Na twee jaar staat de teller op 165 leden, allen inhouse call center managers, eindverantwoordelijk voor klantcontact, en vijf vrienden (leveranciers) van de CCMA.
Opleiden in de contact center branche
De behoefte om medewerkers een gedegen opleiding te bieden in klantcontact was groot. Samen met sTN (stichting Telecom Nederland) werd het Call Center College opgericht op initiatief van de CCMA. Deze stichting had als doel om in drie jaar het onderwijs voor de contact center branche op MBO en HBO niveau te ontwikkelen. De opleiding kon op alle vlakken van klantcontact ingezet worden: leren hoe je telefonisch vragen beantwoordt; hoe je een team aanstuurt of hoe je alles operationeel draaiende houdt.

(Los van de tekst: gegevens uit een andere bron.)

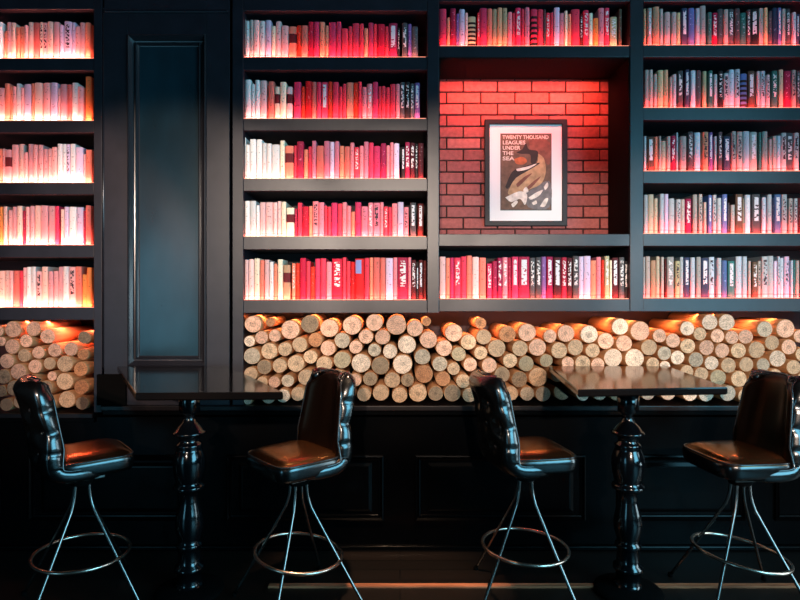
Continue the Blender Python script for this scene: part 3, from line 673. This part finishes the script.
# ------------------------------------------------------------------ tables
ZT = CAMZ - .4025
def table(label, corners, ped, mat_top, mat_side):
    t = empty('pub_table', (ped[0], ped[1], 0)); tag(t, label, 'table', 'tall pedestal tables in front of the log ledge')
    bm = bmesh.new(); th = .034
    cs = [Vector((p[0] - ped[0], p[1] - ped[1], 0)) for p in corners]
    cen = sum(cs, Vector()) / 4
    def ring(ins, z): return [bm.verts.new((v.x + (cen.x - v.x) * ins, v.y + (cen.y - v.y) * ins, z)) for v in cs]
    rs = [ring(.02, ZT - th), ring(.0, ZT - th + .006), ring(0, ZT - .006), ring(.008, ZT)]
    for A, B in zip(rs, rs[1:]):
        for k in range(4): f = bm.faces.new((A[k], A[(k + 1) % 4], B[(k + 1) % 4], B[k])); f.material_index = 1
    f = bm.faces.new(rs[-1]); f.material_index = 0
    f = bm.faces.new(rs[0]); f.material_index = 1
    link('tabletop', bm, [mat_top, mat_side], t)
    bm = bmesh.new(); box(bm, -.10, .10, -.10, .10, ZT - th - .035, ZT - th, .006); link('top_block', bm, M['turned'], t)
    z = lambda y: CAMZ - (y - HY) * 2.85 / F
    prof = [(.055, ZT - th - .035), (.05, z(411)), (.028, z(414)), (.026, z(418)), (.034, z(422)), (.055, z(426)), (.068, z(430)), (.080, z(431.5)), (.080, z(433.5)), (.062, z(435)), (.050, z(437)), (.048, z(441)),
            (.060, z(443)), (.066, z(445)), (.060, z(447)), (.066, z(450)), (.078, z(456)), (.081, z(463)), (.076, z(472)), (.066, z(480)), (.060, z(482)), (.076, z(484)), (.080, z(486)), (.076, z(488)), (.056, z(490)), (.044, z(495)),
            (.048, z(502)), (.062, z(512)), (.070, z(521)), (.068, z(529)), (.056, z(537)), (.050, z(541)), (.062, z(542.5)), (.064, z(545)), (.054, z(547)), (.055, z(556)), (.056, z(563)), (.072, z(565)), (.074, z(568)), (.060, z(570)),
            (.060, z(580)), (.066, z(585)), (.075, .035)]
    bm = bmesh.new(); lathe(bm, prof, 40); o = link('pedestal', bm, M['turned'], t, True)
    bm = bmesh.new(); lathe(bm, [(.165, 0), (.17, .008), (.165, .016), (.14, .024), (.10, .032), (.075, .036)], 40); link('base_plate', bm, M['rubber'], t, True)
    return t
table('brown wood-topped pub table on the right with turned black pedestal, reflecting the logs',
      [(FX(577.5, 2.44) , 2.435), (FX(727.5, 2.50), 2.50), (FX(667.5, 3.26), 3.262), (FX(549, 3.26), 3.262)], (FX(628, 2.85), 2.85), M['top'], M['topdark'])
table('black glossy pub table on the left with turned pedestal, reflecting the tall panel',
      [(FX(135.5, 2.35), 2.35), (FX(283, 2.37), 2.37), (FX(227, 3.24), 3.255), (FX(116, 3.24), 3.255)], (FX(189.5, 2.85), 2.85), M['topdark'], M['topdark'])

# ------------------------------------------------------------------ bar stools
def lerp_list(L, t):
    n = len(L) - 1; x = min(max(t, 0), 1) * n; i = min(int(x), n - 1); f = x - i
    p0, p1, p2, p3 = L[max(i - 1, 0)], L[i], L[i + 1], L[min(i + 2, n)]
    return .5 * ((2 * p1) + (p2 - p0) * f + (2 * p0 - 5 * p1 + 4 * p2 - p3) * f * f + (3 * p1 - p0 - 3 * p2 + p3) * f ** 3)
PX = [.06, -.02, -.10, -.150, -.173, -.190, -.205, -.219, -.231]
PZ = [.668, .664, .672, .705, .775, .865, .955, 1.045, 1.118]
PW = [.180, .200, .210, .208, .198, .187, .177, .166, .146]
def shell_pt(u, v):
    x, z, w = lerp_list(PX, v), lerp_list(PZ, v), lerp_list(PW, v)
    if v > .86:
        k = (v - .86) / .14
        w *= (1 - .22 * k ** 2.6)
        z -= .030 * (abs(u) ** 4) * k
    bk = min(max((v - .25) / .3, 0), 1)
    x += .068 * bk * abs(u) ** 2.6
    z += (1 - bk) * .030 * abs(u) ** 3
    return Vector((x, u * w, z))
def shell_n(u, v):
    e = .01
    du = shell_pt(min(u + e, 1), v) - shell_pt(max(u - e, -1), v); dv = shell_pt(u, min(v + e, 1)) - shell_pt(u, max(v - e, 0))
    return du.cross(dv).normalized()
BUT = [(u_, v_) for v_, us in ((.52, (-.5, 0, .5)), (.66, (-.75, -.25, .25, .75)), (.80, (-.5, 0, .5))) for u_ in us]
def tuft(u, v):
    d = 0
    for (bu, bv) in BUT:
        q = ((u - bu) * .19) ** 2 + ((v - bv) * .58) ** 2
        d += .020 * math.exp(-q / .0009) + .006 * math.exp(-q / .006)
    return d
def make_stool():
    root = empty('bar_stool', (0, 0, 0))
    # backrest and bucket shell
    NU, NV = 36, 56; bm = bmesh.new()
    front, back = [], []
    for j in range(NV + 1):
        v = j / NV; rf, rb = [], []
        for i in range(NU + 1):
            u = -1 + 2 * i / NU
            p = shell_pt(u, v); n = shell_n(u, v)
            if n.x < 0 and v > .4: n = -n
            if v <= .4 and n.z < 0: n = -n
            edge = min(1, (1 - abs(u)) / .09) ** .5 if abs(u) > .91 else 1
            ev = min(1, (1 - v) / .07) ** .5 if v > .93 else 1
            es = min(1, v / .06) ** .5 if v < .06 else 1
            th = (.008 + .030 * edge * ev * es)
            bkf = min(max((v - .3) / .2, 0), 1)
            rf.append(bm.verts.new(p + n * th * (1 - .1 * bkf)))
            q = p - n * (th * (1 + .55 * bkf) - (tuft(u, v) * bkf))
            if abs(u) > .8 and v > .4: q.y -= math.copysign(.011, u) * (abs(u) - .8) / .2 * max(0, math.cos((v - .52) / .14 * 2 * math.pi)) ** 3
            rb.append(bm.verts.new(q))
        front.append(rf); back.append(rb)
    for j in range(NV):
        for i in range(NU):
            ff = bm.faces.new((front[j][i], front[j][i + 1], front[j + 1][i + 1], front[j + 1][i])); ff.material_index = 1
            bm.faces.new((back[j][i], back[j + 1][i], back[j + 1][i + 1], back[j][i + 1]))
        for i in (0, NU):
            bm.faces.new((front[j][i], front[j + 1][i], back[j + 1][i], back[j][i]))
    for j in (0, NV):
        for i in range(NU): bm.faces.new((front[j][i], front[j][i + 1], back[j][i + 1], back[j][i]))
    bk = link('backrest', bm, [M['leather'], M['backleather']], root, True)
    # seat cushion
    def sec(z, s_, dx=0):
        out = []
        for k in range(48):
            t = 2 * math.pi * k / 48; e = 2 / 5.5
            cx, sy = math.cos(t), math.sin(t)
            out.append((.028 + dx + .178 * s_ * math.copysign(abs(cx) ** e, cx), .198 * s_ * math.copysign(abs(sy) ** e, sy), z))
        return out
    bm = bmesh.new(); rg = []
    for z, s_ in ((.658, .86), (.664, .95), (.680, .985), (.706, 1.0), (.722, 1.005), (.730, .985), (.736, .95), (.7355, .93), (.745, .89), (.757, .75), (.763, .5), (.765, .2)):
        rg.append([bm.verts.new(p) for p in sec(z, s_)])
    for A, B in zip(rg, rg[1:]):
        for k in range(48): bm.faces.new((A[k], A[(k + 1) % 48], B[(k + 1) % 48], B[k]))
    bm.faces.new(rg[0]); bm.faces.new(rg[-1])
    seat = link('seat_cushion', bm, M['seatleather'], root, True)
    bm = bmesh.new(); tube(bm, sec(.7335, .975), .0048, 8, True); link('piping', bm, M['piping'], seat, True)
    bm = bmesh.new(); rg = []
    for z, s_ in ((.657, .85), (.662, .962), (.680, .998), (.706, 1.014), (.722, 1.014), (.728, 1.0)):
        rg.append([bm.verts.new(p) for p in sec(z, s_)])
    for A, B in zip(rg, rg[1:]):
        for k in range(48): bm.faces.new((A[k], A[(k + 1) % 48], B[(k + 1) % 48], B[k]))
    bm.faces.new(rg[0]); link('side_band', bm, M['leather'], seat, True)
    # piping round the edge of the backrest, inner side
    pts = []
    for s_ in (-1, 1):
        seg = []
        for j in range(26):
            v = .0 + j / 25 * .97
            p = shell_pt(.985 * s_, v); n = shell_n(.985 * s_, v)
            if n.x < 0 and v > .4: n = -n
            if v <= .4 and n.z < 0: n = -n
            seg.append(p + n * .012)
        pts.append(seg)
    top = []
    for i in range(13):
        u = -.95 + 1.9 * i / 12; p = shell_pt(u, .995); top.append(p + Vector((.010, 0, .004)))
    path = pts[0] + top + list(reversed(pts[1]))
    bm = bmesh.new(); tube(bm, path, .0055, 8); link('edge_piping', bm, M['piping'], bk, True)
    for (bu, bv) in BUT:
        p = shell_pt(bu, bv); n = shell_n(bu, bv)
        if n.x < 0: n = -n
        q = p - n * (.038 * 1.55 - tuft(bu, bv) + .001)
        bm = bmesh.new(); bmesh.ops.create_uvsphere(bm, u_segments=12, v_segments=8, radius=.009)
        for v in bm.verts: v.co = Vector((v.co.x * .5, v.co.y, v.co.z)) + q
        link('button', bm, M['piping'], bk, True)
    # swivel
    bm = bmesh.new(); box(bm, -.085, .085, -.085, .085, .618, .632, .003); link('mounting_plate', bm, M['steel'], root)
    bm = bmesh.new(); lathe(bm, [(.05, .585), (.055, .60), (.055, .612), (.045, .618)], 24); link('swivel', bm, M['rubber'], root, True)
    for k in range(4):
        a_ = R(45 + 90 * k); cc, ss = math.cos(a_), math.sin(a_)
        pp = smooth_path([(.040, .612), (.042, .56), (.046, .52), (.066, .468), (.193, .248), (.33, .010)], 5) if False else None
        raw = [Vector((r_ * cc, r_ * ss, z)) for r_, z in ((.040, .612), (.043, .565), (.048, .525), (.062, .480), (.080, .445), (.196, .245), (.335, .012))]
        bm = bmesh.new(); tube(bm, smooth_path(raw, 5), .0078, 10)
        lg = link('leg', bm, M['steel'], root, True)
        bm = bmesh.new(); lathe(bm, [(.012, 0), (.013, .004), (.012, .016), (.008, .020)], 14, (.338 * cc, .338 * ss)); link('foot_glide', bm, M['rubber'], lg, True)
    tr = R(-3)
    ringp = []
    for k in range(64):
        t = 2 * math.pi * k / 64; ringp.append((.212 * math.cos(t), .212 * math.sin(t), .247))
    bm = bmesh.new(); tube(bm, ringp, .0088, 10, True); link('footrest_ring', bm, M['ring'], root, True)
    return root
def copy_tree(o, parent=None):
    c_ = o.copy(); COL.objects.link(c_)
    if parent: c_.parent = parent
    for ch in list(o.children): copy_tree(ch, c_)
    return c_
BODY = ('backrest', 'seat_cushion', 'mounting_plate')
def pose_stool(o, px, Y, base_deg, seat_deg, label, tilt=0):
    o.location = (FX(px, Y), Y, 0); o.rotation_euler = (0, 0, R(base_deg))
    tag(o, label, 'stool', 'tufted leather bar stools at the pub tables')
    for ch in o.children:
        if ch.name.startswith('footrest_ring'):
            q = R(base_deg); ch.matrix_local = Matrix.Translation((0, 0, .247)) @ Matrix.Rotation(-q, 4, 'Z') @ Matrix.Rotation(R(tilt), 4, 'Y') @ Matrix.Rotation(q, 4, 'Z') @ Matrix.Translation((0, 0, -.247))
        if ch.name.split('.')[0] in BODY: ch.rotation_euler = (0, 0, R(seat_deg - base_deg))
s1 = make_stool(); s2 = copy_tree(s1); s3 = copy_tree(s1); s4 = copy_tree(s1)
pose_stool(s1, 82, 2.75, 33, 40, 'leftmost bar stool facing right, its back in front of the left alcove logs', 2.5)
pose_stool(s2, 298.5, 2.75, 215, 221, 'bar stool facing left at the black table, tufted back catching blue light', 7)
pose_stool(s3, 525, 2.82, -6, 10, 'bar stool facing right towards the brown wood-topped table', 2.5)
pose_stool(s4, 740, 2.75, 175, 186, 'rightmost bar stool facing left, partly cut by the picture edge', 7)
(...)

Het maken van een curriculum voor HBO en MBO onderwijs en de eerste leergangen op hogescholen werden het eerste jaar gerealiseerd. Volgens een schatting waren er op dat moment al zo’n 200.000 mensen werkzaam in de Nederlandse call centers. Contact centers werden steeds meer geïntegreerd met de bedrijfssystemen en maakten deel uit van processen die nog niet overal evengoed liepen.
Versnelling door Kassa
De gewenste verbeteringen binnen call centers kwamen in een stroomversnelling door media-aandacht. Onder andere Felix Meurders van Kassa besteedde begin 2000 aandacht aan de problemen binnen call centers. De lange wachtrijen, van het kastje naar de muur gestuurd worden en de hoge telefoonkosten waren een doorn in het oog van consumenten. Door programma’s als Kassa, maar ook Radar en ‘Ook dat nog’ werd de stem van de klant steeds meer gehoord en kreeg dit veel meer aandacht.

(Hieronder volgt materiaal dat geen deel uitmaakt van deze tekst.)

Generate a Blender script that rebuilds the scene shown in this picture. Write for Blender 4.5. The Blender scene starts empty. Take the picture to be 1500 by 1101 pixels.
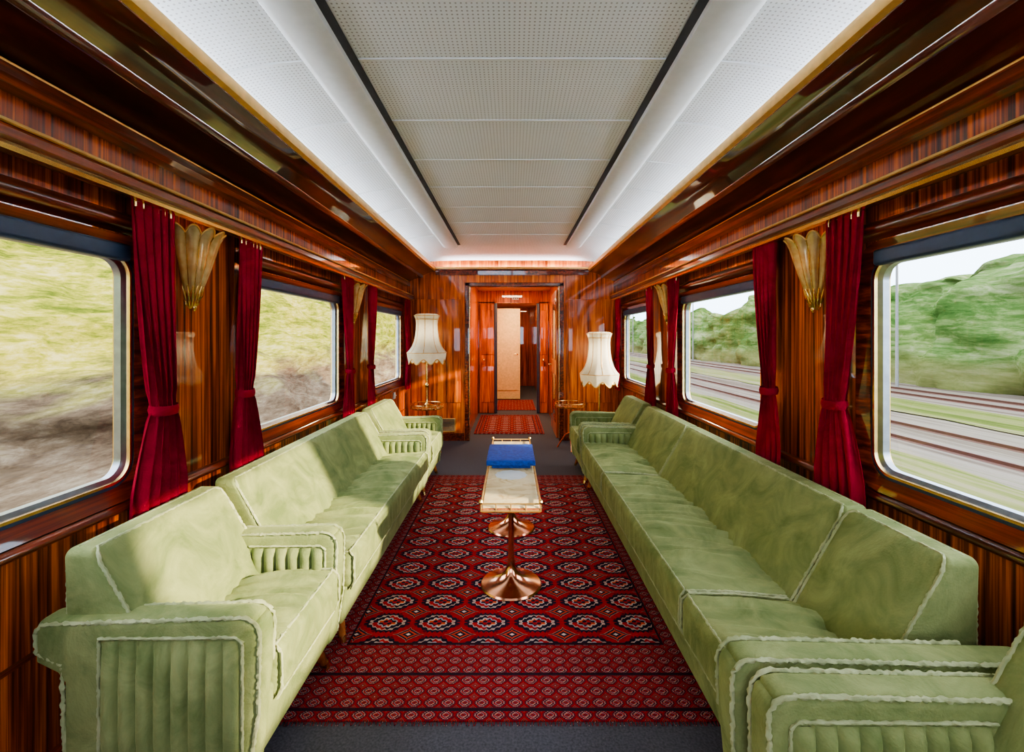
import bpy, bmesh, math, random
from mathutils import Vector, noise
random.seed(7)
pi=math.pi
CAMZ=1.35
# ---------------------------------------------------------------- materials
class N:
    def __init__(s,name):
        s.m=bpy.data.materials.new(name); s.m.use_nodes=True
        s.t=s.m.node_tree; s.b=s.t.nodes['Principled BSDF']; s.out=s.t.nodes['Material Output']
        s._p=None
    def n(s,k): return s.t.nodes.new(k)
    def l(s,a,b): s.t.links.new(a,b)
    def pos(s):
        if s._p is None:
            s._p=s.n('ShaderNodeNewGeometry').outputs['Position']
        return s._p
    def xyz(s):
        x=s.n('ShaderNodeSeparateXYZ'); s.l(s.pos(),x.inputs[0]); return x.outputs[0],x.outputs[1],x.outputs[2]
    def M(s,op,a,b=None,c=None):
        q=s.n('ShaderNodeMath'); q.operation=op
        for i,v in enumerate((a,b,c)):
            if v is None: continue
            if isinstance(v,(int,float)): q.inputs[i].default_value=v
            else: s.l(v,q.inputs[i])
        return q.outputs[0]
    def scaled(s,sx,sy,sz):
        q=s.n('ShaderNodeMapping'); s.l(s.pos(),q.inputs[0]); q.inputs['Scale'].default_value=(sx,sy,sz); return q.outputs[0]
    def noise(s,sc=(1,1,1),scale=1,detail=3,rough=.5,dist=0):
        q=s.n('ShaderNodeTexNoise'); s.l(s.scaled(*sc),q.inputs['Vector'])
        q.inputs['Scale'].default_value=scale; q.inputs['Detail'].default_value=detail
        q.inputs['Roughness'].default_value=rough; q.inputs['Distortion'].default_value=dist
        return q.outputs[0]
    def ramp(s,f,stops,const=False):
        q=s.n('ShaderNodeValToRGB'); s.l(f,q.inputs[0]); e=q.color_ramp.elements
        if const: q.color_ramp.interpolation='CONSTANT'
        while len(e)<len(stops): e.new(.5)
        for i,(p,c) in enumerate(stops):
            e[i].position=p; e[i].color=(*c,1)
        return q.outputs[0]
    def mix(s,f,a,b,mode='MIX'):
        q=s.n('ShaderNodeMix'); q.data_type='RGBA'; q.blend_type=mode
        if isinstance(f,(int,float)): q.inputs[0].default_value=f
        else: s.l(f,q.inputs[0])
        for i,v in ((6,a),(7,b)):
            if isinstance(v,tuple): q.inputs[i].default_value=(*v,1)
            else: s.l(v,q.inputs[i])
        return q.outputs[2]
    def col(s,c):
        if isinstance(c,tuple): s.b.inputs['Base Color'].default_value=(*c,1)
        else: s.l(c,s.b.inputs['Base Color'])
    def set(s,**k):
        for a,v in k.items(): s.b.inputs[a.replace('_',' ')].default_value=v
    def bump(s,h,st=.3,d=.01):
        q=s.n('ShaderNodeBump'); q.inputs['Strength'].default_value=st; q.inputs['Distance'].default_value=d
        s.l(h,q.inputs['Height']); s.l(q.outputs[0],s.b.inputs['Normal'])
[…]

Vanuit de CCMA werd gekeken naar dit probleem en hoe het opgelost kon worden. Samen met sTN, VNO-NCW en de Consumentenbond werd in 2001 een nieuwe stichting opgericht: Instituut voor Telecom Organisatie (ITO). Er werd samen met wetenschappers een onderzoek gedaan naar de beleving en de criteria voor een betere bereikbaarheid en betere klantenservice. Hierop kwam de certificering voort voor de contact center branche. Klantcontact gaat inmiddels al via meerdere kanalen: naast call is er ook een grote stroom e-mail. Brieven (en zelfs fax) hadden ook een redelijk volume.
Jaarlijks publiceerde de CCMA een overzicht van meest en minst bereikbare bedrijven. Dit had tot gevolg dat staatssecretaris Heemskerk van Economische Zaken rond 2009 de wet heeft aangepast om de 0900-tarieven aan banden te leggen en afspraken te maken over outbound bellen.
Resultaat
Terugkijkend op de eerste beginjaren van onze vereniging kunnen we stellen dat er veel werk is verzet door leden en betrokken leveranciers. Dat heeft ervoor gezorgd dat Nederlanders een betere serviceverlening hebben gekregen. Daarnaast hebben veel mensen klantgerichtheid meegekregen in de tijd dat ze bij een klantenservice organisatie werkzaam waren. Met zijn allen hebben we Nederland een stuk prettiger gemaakt in klantcontact.